Read the data and repeat it in full, exactly.

** BEGIN **

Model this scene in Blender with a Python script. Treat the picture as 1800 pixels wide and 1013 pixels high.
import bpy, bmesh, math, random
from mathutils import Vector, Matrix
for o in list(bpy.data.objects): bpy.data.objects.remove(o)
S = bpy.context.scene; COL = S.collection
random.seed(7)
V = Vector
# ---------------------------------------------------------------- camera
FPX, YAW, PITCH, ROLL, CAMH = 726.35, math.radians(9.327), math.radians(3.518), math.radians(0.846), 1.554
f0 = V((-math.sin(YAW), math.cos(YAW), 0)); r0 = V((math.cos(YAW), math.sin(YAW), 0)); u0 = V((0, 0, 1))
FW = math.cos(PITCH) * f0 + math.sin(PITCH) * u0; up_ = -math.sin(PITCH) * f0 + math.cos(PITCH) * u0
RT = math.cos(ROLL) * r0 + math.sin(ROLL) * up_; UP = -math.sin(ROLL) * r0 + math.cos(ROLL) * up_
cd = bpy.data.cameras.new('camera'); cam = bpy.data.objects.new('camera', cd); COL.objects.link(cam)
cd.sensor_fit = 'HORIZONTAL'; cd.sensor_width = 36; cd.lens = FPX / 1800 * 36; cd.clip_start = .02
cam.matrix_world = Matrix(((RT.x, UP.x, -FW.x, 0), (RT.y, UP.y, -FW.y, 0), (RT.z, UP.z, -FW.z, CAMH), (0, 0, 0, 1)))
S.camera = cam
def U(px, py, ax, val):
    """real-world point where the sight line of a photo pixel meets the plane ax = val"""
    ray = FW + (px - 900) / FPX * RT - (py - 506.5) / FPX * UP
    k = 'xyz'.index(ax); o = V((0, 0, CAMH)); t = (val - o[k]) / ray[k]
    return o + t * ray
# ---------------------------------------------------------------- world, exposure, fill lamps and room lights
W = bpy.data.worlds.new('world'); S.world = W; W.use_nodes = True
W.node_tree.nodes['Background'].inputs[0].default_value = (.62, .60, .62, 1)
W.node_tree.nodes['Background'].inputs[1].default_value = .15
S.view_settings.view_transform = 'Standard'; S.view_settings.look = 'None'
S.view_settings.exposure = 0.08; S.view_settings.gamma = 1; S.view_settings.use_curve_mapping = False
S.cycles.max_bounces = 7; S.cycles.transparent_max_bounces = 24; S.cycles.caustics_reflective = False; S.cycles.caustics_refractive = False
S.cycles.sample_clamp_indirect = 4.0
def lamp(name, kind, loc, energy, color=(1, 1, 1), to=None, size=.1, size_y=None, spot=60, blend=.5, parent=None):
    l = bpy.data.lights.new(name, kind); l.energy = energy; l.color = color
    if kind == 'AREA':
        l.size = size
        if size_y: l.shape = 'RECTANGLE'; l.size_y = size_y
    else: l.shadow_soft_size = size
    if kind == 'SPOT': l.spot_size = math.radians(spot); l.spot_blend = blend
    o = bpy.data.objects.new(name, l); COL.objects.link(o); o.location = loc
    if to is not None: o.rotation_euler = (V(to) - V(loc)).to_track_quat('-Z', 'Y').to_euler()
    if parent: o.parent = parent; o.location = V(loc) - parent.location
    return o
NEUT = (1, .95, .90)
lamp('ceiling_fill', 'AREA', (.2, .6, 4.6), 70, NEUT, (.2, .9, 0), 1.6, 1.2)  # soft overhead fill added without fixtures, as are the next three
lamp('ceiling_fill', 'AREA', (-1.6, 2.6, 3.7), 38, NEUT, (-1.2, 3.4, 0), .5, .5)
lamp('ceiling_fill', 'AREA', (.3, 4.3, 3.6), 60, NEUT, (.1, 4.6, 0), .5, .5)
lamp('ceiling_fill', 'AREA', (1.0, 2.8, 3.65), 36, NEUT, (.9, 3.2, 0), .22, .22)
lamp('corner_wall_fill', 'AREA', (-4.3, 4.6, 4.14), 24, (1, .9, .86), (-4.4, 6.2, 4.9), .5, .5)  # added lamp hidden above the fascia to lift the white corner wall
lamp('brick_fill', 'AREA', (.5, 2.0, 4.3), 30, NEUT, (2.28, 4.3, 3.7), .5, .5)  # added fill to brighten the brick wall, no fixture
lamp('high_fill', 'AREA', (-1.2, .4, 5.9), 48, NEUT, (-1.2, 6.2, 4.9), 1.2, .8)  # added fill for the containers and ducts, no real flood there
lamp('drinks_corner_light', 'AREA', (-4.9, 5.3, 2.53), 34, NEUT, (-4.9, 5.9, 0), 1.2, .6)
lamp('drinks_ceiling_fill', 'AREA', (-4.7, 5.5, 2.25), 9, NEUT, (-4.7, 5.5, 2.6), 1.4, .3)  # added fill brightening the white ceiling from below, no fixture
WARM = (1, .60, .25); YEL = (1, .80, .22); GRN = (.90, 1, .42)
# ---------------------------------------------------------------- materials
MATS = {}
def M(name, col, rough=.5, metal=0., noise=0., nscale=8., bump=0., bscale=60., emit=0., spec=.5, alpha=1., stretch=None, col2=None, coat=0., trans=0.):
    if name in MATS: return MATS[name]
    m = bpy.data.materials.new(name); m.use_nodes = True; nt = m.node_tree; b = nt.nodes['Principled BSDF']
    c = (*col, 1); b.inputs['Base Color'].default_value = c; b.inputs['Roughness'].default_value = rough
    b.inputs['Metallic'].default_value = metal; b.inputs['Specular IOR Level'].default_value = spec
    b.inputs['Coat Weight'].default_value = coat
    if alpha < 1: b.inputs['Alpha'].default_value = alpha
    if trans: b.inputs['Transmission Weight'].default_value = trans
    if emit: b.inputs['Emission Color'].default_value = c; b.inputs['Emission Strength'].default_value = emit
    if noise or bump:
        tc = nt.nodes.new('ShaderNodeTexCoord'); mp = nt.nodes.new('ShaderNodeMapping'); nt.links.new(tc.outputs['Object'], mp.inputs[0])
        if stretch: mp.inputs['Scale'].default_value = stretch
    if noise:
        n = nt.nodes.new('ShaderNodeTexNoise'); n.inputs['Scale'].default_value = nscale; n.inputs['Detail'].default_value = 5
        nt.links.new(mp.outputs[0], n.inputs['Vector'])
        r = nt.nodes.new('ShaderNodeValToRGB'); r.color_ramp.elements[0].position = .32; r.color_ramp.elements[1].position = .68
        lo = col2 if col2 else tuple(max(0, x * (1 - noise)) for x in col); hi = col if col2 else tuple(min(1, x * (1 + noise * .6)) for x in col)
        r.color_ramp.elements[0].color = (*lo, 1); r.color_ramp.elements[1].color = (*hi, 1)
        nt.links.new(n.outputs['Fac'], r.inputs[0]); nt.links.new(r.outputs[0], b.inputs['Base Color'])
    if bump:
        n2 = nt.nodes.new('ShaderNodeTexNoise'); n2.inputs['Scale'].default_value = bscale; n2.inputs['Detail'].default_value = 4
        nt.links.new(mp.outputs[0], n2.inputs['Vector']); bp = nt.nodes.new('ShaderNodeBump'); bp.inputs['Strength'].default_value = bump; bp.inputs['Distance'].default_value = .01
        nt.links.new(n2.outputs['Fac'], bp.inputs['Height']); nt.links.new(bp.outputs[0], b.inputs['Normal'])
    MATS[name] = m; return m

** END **

* [ANSWER TO THIS PROBLEM]:
Model this scene in Blender with a Python script. Treat the picture as 1800 pixels wide and 1013 pixels high.
import bpy, bmesh, math, random
from mathutils import Vector, Matrix
for o in list(bpy.data.objects): bpy.data.objects.remove(o)
S = bpy.context.scene; COL = S.collection
random.seed(7)
V = Vector
# ---------------------------------------------------------------- camera
FPX, YAW, PITCH, ROLL, CAMH = 726.35, math.radians(9.327), math.radians(3.518), math.radians(0.846), 1.554
f0 = V((-math.sin(YAW), math.cos(YAW), 0)); r0 = V((math.cos(YAW), math.sin(YAW), 0)); u0 = V((0, 0, 1))
FW = math.cos(PITCH) * f0 + math.sin(PITCH) * u0; up_ = -math.sin(PITCH) * f0 + math.cos(PITCH) * u0
RT = math.cos(ROLL) * r0 + math.sin(ROLL) * up_; UP = -math.sin(ROLL) * r0 + math.cos(ROLL) * up_
cd = bpy.data.cameras.new('camera'); cam = bpy.data.objects.new('camera', cd); COL.objects.link(cam)
cd.sensor_fit = 'HORIZONTAL'; cd.sensor_width = 36; cd.lens = FPX / 1800 * 36; cd.clip_start = .02
cam.matrix_world = Matrix(((RT.x, UP.x, -FW.x, 0), (RT.y, UP.y, -FW.y, 0), (RT.z, UP.z, -FW.z, CAMH), (0, 0, 0, 1)))
S.camera = cam
def U(px, py, ax, val):
    """real-world point where the sight line of a photo pixel meets the plane ax = val"""
    ray = FW + (px - 900) / FPX * RT - (py - 506.5) / FPX * UP
    k = 'xyz'.index(ax); o = V((0, 0, CAMH)); t = (val - o[k]) / ray[k]
    return o + t * ray
# ---------------------------------------------------------------- world, exposure, fill lamps and room lights
W = bpy.data.worlds.new('world'); S.world = W; W.use_nodes = True
W.node_tree.nodes['Background'].inputs[0].default_value = (.62, .60, .62, 1)
W.node_tree.nodes['Background'].inputs[1].default_value = .15
S.view_settings.view_transform = 'Standard'; S.view_settings.look = 'None'
S.view_settings.exposure = 0.08; S.view_settings.gamma = 1; S.view_settings.use_curve_mapping = False
S.cycles.max_bounces = 7; S.cycles.transparent_max_bounces = 24; S.cycles.caustics_reflective = False; S.cycles.caustics_refractive = False
S.cycles.sample_clamp_indirect = 4.0
def lamp(name, kind, loc, energy, color=(1, 1, 1), to=None, size=.1, size_y=None, spot=60, blend=.5, parent=None):
    l = bpy.data.lights.new(name, kind); l.energy = energy; l.color = color
    if kind == 'AREA':
        l.size = size
        if size_y: l.shape = 'RECTANGLE'; l.size_y = size_y
    else: l.shadow_soft_size = size
    if kind == 'SPOT': l.spot_size = math.radians(spot); l.spot_blend = blend
    o = bpy.data.objects.new(name, l); COL.objects.link(o); o.location = loc
    if to is not None: o.rotation_euler = (V(to) - V(loc)).to_track_quat('-Z', 'Y').to_euler()
    if parent: o.parent = parent; o.location = V(loc) - parent.location
    return o
NEUT = (1, .95, .90)
lamp('ceiling_fill', 'AREA', (.2, .6, 4.6), 70, NEUT, (.2, .9, 0), 1.6, 1.2)  # soft overhead fill added without fixtures, as are the next three
lamp('ceiling_fill', 'AREA', (-1.6, 2.6, 3.7), 38, NEUT, (-1.2, 3.4, 0), .5, .5)
lamp('ceiling_fill', 'AREA', (.3, 4.3, 3.6), 60, NEUT, (.1, 4.6, 0), .5, .5)
lamp('ceiling_fill', 'AREA', (1.0, 2.8, 3.65), 36, NEUT, (.9, 3.2, 0), .22, .22)
lamp('corner_wall_fill', 'AREA', (-4.3, 4.6, 4.14), 24, (1, .9, .86), (-4.4, 6.2, 4.9), .5, .5)  # added lamp hidden above the fascia to lift the white corner wall
lamp('brick_fill', 'AREA', (.5, 2.0, 4.3), 30, NEUT, (2.28, 4.3, 3.7), .5, .5)  # added fill to brighten the brick wall, no fixture
lamp('high_fill', 'AREA', (-1.2, .4, 5.9), 48, NEUT, (-1.2, 6.2, 4.9), 1.2, .8)  # added fill for the containers and ducts, no real flood there
lamp('drinks_corner_light', 'AREA', (-4.9, 5.3, 2.53), 34, NEUT, (-4.9, 5.9, 0), 1.2, .6)
lamp('drinks_ceiling_fill', 'AREA', (-4.7, 5.5, 2.25), 9, NEUT, (-4.7, 5.5, 2.6), 1.4, .3)  # added fill brightening the white ceiling from below, no fixture
WARM = (1, .60, .25); YEL = (1, .80, .22); GRN = (.90, 1, .42)
# ---------------------------------------------------------------- materials
MATS = {}
def M(name, col, rough=.5, metal=0., noise=0., nscale=8., bump=0., bscale=60., emit=0., spec=.5, alpha=1., stretch=None, col2=None, coat=0., trans=0.):
    if name in MATS: return MATS[name]
    m = bpy.data.materials.new(name); m.use_nodes = True; nt = m.node_tree; b = nt.nodes['Principled BSDF']
    c = (*col, 1); b.inputs['Base Color'].default_value = c; b.inputs['Roughness'].default_value = rough
    b.inputs['Metallic'].default_value = metal; b.inputs['Specular IOR Level'].default_value = spec
    b.inputs['Coat Weight'].default_value = coat
    if alpha < 1: b.inputs['Alpha'].default_value = alpha
    if trans: b.inputs['Transmission Weight'].default_value = trans
    if emit: b.inputs['Emission Color'].default_value = c; b.inputs['Emission Strength'].default_value = emit
    if noise or bump:
        tc = nt.nodes.new('ShaderNodeTexCoord'); mp = nt.nodes.new('ShaderNodeMapping'); nt.links.new(tc.outputs['Object'], mp.inputs[0])
        if stretch: mp.inputs['Scale'].default_value = stretch
    if noise:
        n = nt.nodes.new('ShaderNodeTexNoise'); n.inputs['Scale'].default_value = nscale; n.inputs['Detail'].default_value = 5
        nt.links.new(mp.outputs[0], n.inputs['Vector'])
        r = nt.nodes.new('ShaderNodeValToRGB'); r.color_ramp.elements[0].position = .32; r.color_ramp.elements[1].position = .68
        lo = col2 if col2 else tuple(max(0, x * (1 - noise)) for x in col); hi = col if col2 else tuple(min(1, x * (1 + noise * .6)) for x in col)
        r.color_ramp.elements[0].color = (*lo, 1); r.color_ramp.elements[1].color = (*hi, 1)
        nt.links.new(n.outputs['Fac'], r.inputs[0]); nt.links.new(r.outputs[0], b.inputs['Base Color'])
    if bump:
        n2 = nt.nodes.new('ShaderNodeTexNoise'); n2.inputs['Scale'].default_value = bscale; n2.inputs['Detail'].default_value = 4
        nt.links.new(mp.outputs[0], n2.inputs['Vector']); bp = nt.nodes.new('ShaderNodeBump'); bp.inputs['Strength'].default_value = bump; bp.inputs['Distance'].default_value = .01
        nt.links.new(n2.outputs['Fac'], bp.inputs['Height']); nt.links.new(bp.outputs[0], b.inputs['Normal'])
    MATS[name] = m; return m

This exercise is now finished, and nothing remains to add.